-- start --
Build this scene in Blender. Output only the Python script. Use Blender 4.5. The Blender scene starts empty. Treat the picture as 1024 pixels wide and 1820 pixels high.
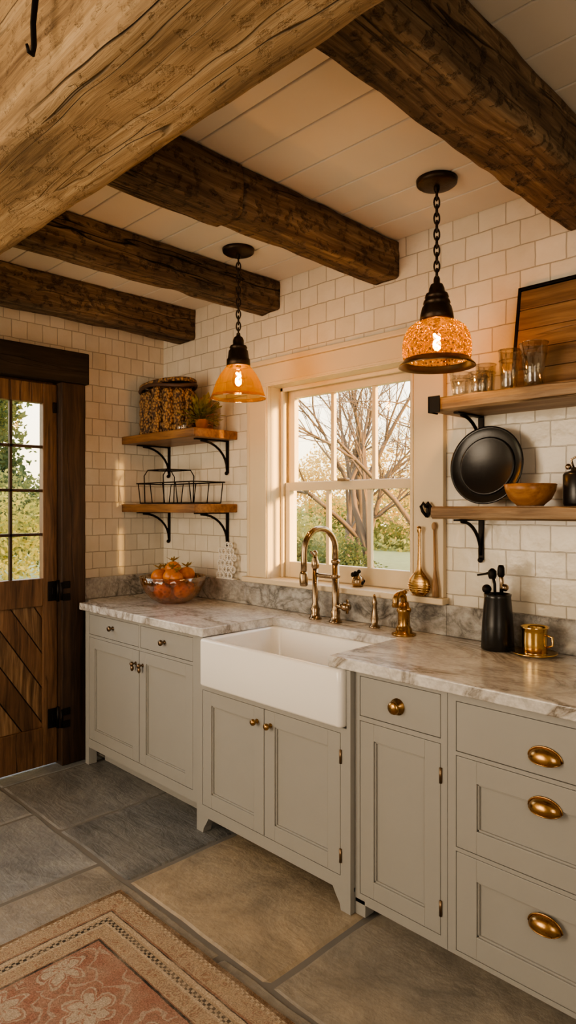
import bpy, bmesh, math, random
from mathutils import Vector, Matrix, noise
random.seed(7)
PI=math.pi
try:
    bpy.context.scene.view_settings.view_transform='AgX'
    bpy.context.scene.view_settings.look='AgX - Medium High Contrast'
except Exception: pass
# ------------------------------------------------------------------ materials
def newmat(name):
    m=bpy.data.materials.new(name); m.use_nodes=True
    nt=m.node_tree; nt.nodes.clear()
    out=nt.nodes.new('ShaderNodeOutputMaterial')
    return m,nt,out
def N(nt,t,**kw):
    n=nt.nodes.new(t)
    for k,v in kw.items():
        if k in n.inputs.keys(): n.inputs[k].default_value=v
        else: setattr(n,k,v)
    return n
def L(nt,a,b): nt.links.new(a,b)
def c4(c): return (c[0],c[1],c[2],1)
def ramp(nt,fac,stops,interp='LINEAR'):
    r=nt.nodes.new('ShaderNodeValToRGB'); r.color_ramp.interpolation=interp
    e=r.color_ramp.elements
    while len(e)<len(stops): e.new(.5)
    for i,(p,c) in enumerate(stops):
        e[i].position=p; e[i].color=c4(c) if not isinstance(c,(int,float)) else (c,c,c,1)
    L(nt,fac,r.inputs[0]); return r.outputs[0]
def math_(nt,op,a,b=None,c=None):
    n=nt.nodes.new('ShaderNodeMath'); n.operation=op
    for i,v in enumerate((a,b,c)):
        if v is None: continue
        if isinstance(v,(int,float)): n.inputs[i].default_value=v
        else: L(nt,v,n.inputs[i])
    return n.outputs[0]
def mixc(nt,fac,a,b,mode='MIX'):
    n=nt.nodes.new('ShaderNodeMixRGB'); n.blend_type=mode
    for i,v in enumerate((fac,a,b)):
        if isinstance(v,(int,float)): n.inputs[i].default_value=v
        elif isinstance(v,tuple): n.inputs[i].default_value=c4(v)
        else: L(nt,v,n.inputs[i])
    return n.outputs[0]
def coords(nt,scale=(1,1,1),loc=(0,0,0),rot=(0,0,0)):
    tc=nt.nodes.new('ShaderNodeTexCoord'); mp=nt.nodes.new('ShaderNodeMapping')
    mp.inputs['Scale'].default_value=scale; mp.inputs['Location'].default_value=loc; mp.inputs['Rotation'].default_value=rot
    L(nt,tc.outputs['Object'],mp.inputs[0]); return mp.outputs[0]
def noise_(nt,vec,scale,detail=4,rough=.55,dist=0):
    n=nt.nodes.new('ShaderNodeTexNoise')
    n.inputs['Scale'].default_value=scale; n.inputs['Detail'].default_value=detail
    n.inputs['Roughness'].default_value=rough; n.inputs['Distortion'].default_value=dist
    L(nt,vec,n.inputs['Vector']); return n.outputs[0]
def bsdf(nt,out,color,rough=.5,metal=0,bump=None,bs=.3,bd=.01,spec=.5,coat=0):
    p=nt.nodes.new('ShaderNodeBsdfPrincipled')
    for k,v in (('Base Color',color),('Roughness',rough),('Metallic',metal),('Specular IOR Level',spec),('Coat Weight',coat)):
        if isinstance(v,(int,float)): p.inputs[k].default_value=v
        elif isinstance(v,tuple): p.inputs[k].default_value=c4(v)
        else: L(nt,v,p.inputs[k])
    if bump is not None:
        b=nt.nodes.new('ShaderNodeBump'); b.inputs['Strength'].default_value=bs; b.inputs['Distance'].default_value=bd
        L(nt,bump,b.inputs['Height']); L(nt,b.outputs[0],p.inputs['Normal'])
    L(nt,p.outputs[0],out.inputs[0]); return p
def paint(name,col,rough=.5,var=.06,bs=.06):
    m,nt,o=newmat(name); v=coords(nt)
    n=noise_(nt,v,5,5); c=mixc(nt,n,tuple(x*(1-var) for x in col),tuple(min(1,x*(1+var)) for x in col))
    bsdf(nt,o,c,rough,bump=noise_(nt,v,90,3),bs=bs,bd=.002); return m
def metal(name,col,rough=.3,var=.25,bumpsc=0,bs=.2):
    m,nt,o=newmat(name); v=coords(nt)
    n=noise_(nt,v,18,5); c=mixc(nt,n,tuple(x*(1-var) for x in col),tuple(min(1,x*(1+var)) for x in col))
    r=math_(nt,'MULTIPLY_ADD',n,.25,rough-.1)
    bsdf(nt,o,c,r,1,bump=noise_(nt,v,bumpsc or 60,3),bs=bs,bd=.002); return m
def wood(name,cd,cm,cl,axis='x',s=30,rough=.7,crack=.6,bs=.5,knots=True,bd=.006,seed=0,ks=3.2,pit=0,lo=.5):
    m,nt,o=newmat(name); st=.05
    sc={'x':(st,1,1),'y':(1,st,1),'z':(1,1,st)}[axis]
    tc=nt.nodes.new('ShaderNodeTexCoord')
    wn=nt.nodes.new('ShaderNodeTexNoise'); wn.inputs['Scale'].default_value=2.2; wn.inputs['Detail'].default_value=2; L(nt,tc.outputs['Object'],wn.inputs['Vector'])
    wv=mixc(nt,.05,tc.outputs['Object'],wn.outputs['Color'],'ADD')
    def mp(scale,loc):
        n=nt.nodes.new('ShaderNodeMapping'); n.inputs['Scale'].default_value=scale; n.inputs['Location'].default_value=loc; L(nt,wv,n.inputs[0]); return n.outputs[0]
    kd=None
    if knots:
        vk=nt.nodes.new('ShaderNodeTexVoronoi'); vk.inputs['Scale'].default_value=ks
        kk={'x':(.55,1,1),'y':(1,.55,1),'z':(1,1,.55)}[axis]
        L(nt,mp(kk,(seed*2+.3,.2,.6)),vk.inputs['Vector'])
        sep=nt.nodes.new('ShaderNodeSeparateColor'); L(nt,vk.outputs['Color'],sep.inputs[0])
        gk=math_(nt,'GREATER_THAN',sep.outputs[0],.5)
        kd=math_(nt,'ADD',vk.outputs['Distance'],math_(nt,'MULTIPLY_ADD',gk,-2,2))
    v=mp(sc,(seed,seed*.7,seed*1.3))
    n1=noise_(nt,v,s*.45,6,.6,.6)
    n2=noise_(nt,v,s*2.2,5,.65,.2)
    big=noise_(nt,mp(tuple(.35 if x!=1 else 1 for x in sc),(seed+3,1,2)),5,4,.6)
    f=math_(nt,'ADD',math_(nt,'MULTIPLY',n1,.55),math_(nt,'MULTIPLY',n2,.45))
    c=ramp(nt,f,[(.36,cd),(.5,cm),(.64,cl)])
    c=mixc(nt,.7,c,ramp(nt,big,[(.35,lo),(.62,1.0)]),'MULTIPLY')
    vc=mp(tuple(1 if x==1 else .03 for x in sc),(seed+9,4,seed))
    n3=noise_(nt,vc,s*.30,3,.5,.4)
    a=math_(nt,'ABSOLUTE',math_(nt,'SUBTRACT',n3,.5))
    cr=ramp(nt,a,[(0,0),(.003,0),(.010,1)])
    gate=ramp(nt,noise_(nt,v,s*.22,2),[(.48,0),(.58,1)])
    cr=mixc(nt,gate,(1,1,1),cr)
    c=mixc(nt,crack,c,cr,'MULTIPLY')
    h=math_(nt,'ADD',f,math_(nt,'MULTIPLY',cr,crack*1.2))
    if pit:
        pn=noise_(nt,wv,26,4,.6); pr=ramp(nt,pn,[(.34,0),(.46,1)])
        c=mixc(nt,pit,c,mixc(nt,pr,(.45,.42,.4),(1,1,1)),'MULTIPLY'); h=math_(nt,'ADD',h,math_(nt,'MULTIPLY',pr,pit))
    if knots:
        ring=math_(nt,'SINE',math_(nt,'MULTIPLY',kd,190))
        near=ramp(nt,kd,[(.06,1),(.17,0)])
        c=mixc(nt,math_(nt,'MULTIPLY',near,.35),c,mixc(nt,math_(nt,'MULTIPLY_ADD',ring,.5,.5),cd,cm))
        k=ramp(nt,kd,[(.03,.10),(.055,.35),(.075,1)])
        c=mixc(nt,.9,c,k,'MULTIPLY'); h=math_(nt,'ADD',h,math_(nt,'MULTIPLY',k,.6))
    bsdf(nt,o,c,rough,bump=h,bs=bs,bd=bd,spec=.3); return m
def tile(name,c1,c2,cg,w=.12,h=.1):
    m,nt,o=newmat(name)
    tc=nt.nodes.new('ShaderNodeTexCoord'); sp=nt.nodes.new('ShaderNodeSeparateXYZ'); cb=nt.nodes.new('ShaderNodeCombineXYZ')
    L(nt,tc.outputs['Object'],sp.inputs[0]); L(nt,math_(nt,'ADD',sp.outputs[0],sp.outputs[1]),cb.inputs[0]); L(nt,sp.outputs[2],cb.inputs[1])
    nv=nt.nodes.new('ShaderNodeTexNoise'); nv.inputs['Scale'].default_value=14; L(nt,tc.outputs['Object'],nv.inputs['Vector'])
    mv=nt.nodes.new('ShaderNodeMixRGB'); mv.blend_type='ADD'; mv.inputs[0].default_value=.007
    L(nt,cb.outputs[0],mv.inputs[1]); L(nt,nv.outputs['Color'],mv.inputs[2])
    b=nt.nodes.new('ShaderNodeTexBrick'); L(nt,mv.outputs[0],b.inputs['Vector'])
    b.offset=.5; b.inputs['Scale'].default_value=1; b.inputs['Mortar Size'].default_value=.0026; b.inputs['Mortar Smooth'].default_value=.5
    b.inputs['Brick Width'].default_value=w; b.inputs['Row Height'].default_value=h
    b.inputs['Color1'].default_value=c4(c1); b.inputs['Color2'].default_value=c4(c2); b.inputs['Mortar'].default_value=c4(cg)
    n=noise_(nt,tc.outputs['Object'],9,4)
    c=mixc(nt,.4,b.outputs['Color'],ramp(nt,n,[(.3,(.78,.74,.67)),(.7,(1,1,1))]),'MULTIPLY')
    hgt=math_(nt,'ADD',math_(nt,'MULTIPLY',b.outputs['Fac'],-1),math_(nt,'MULTIPLY',n,1.1))
    bsdf(nt,o,c,.22,bump=hgt,bs=.8,bd=.006); return m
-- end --
Given instruction: Count how many lines of the material hold the string "scene". Give the number and nothing more.

Result for this task: 3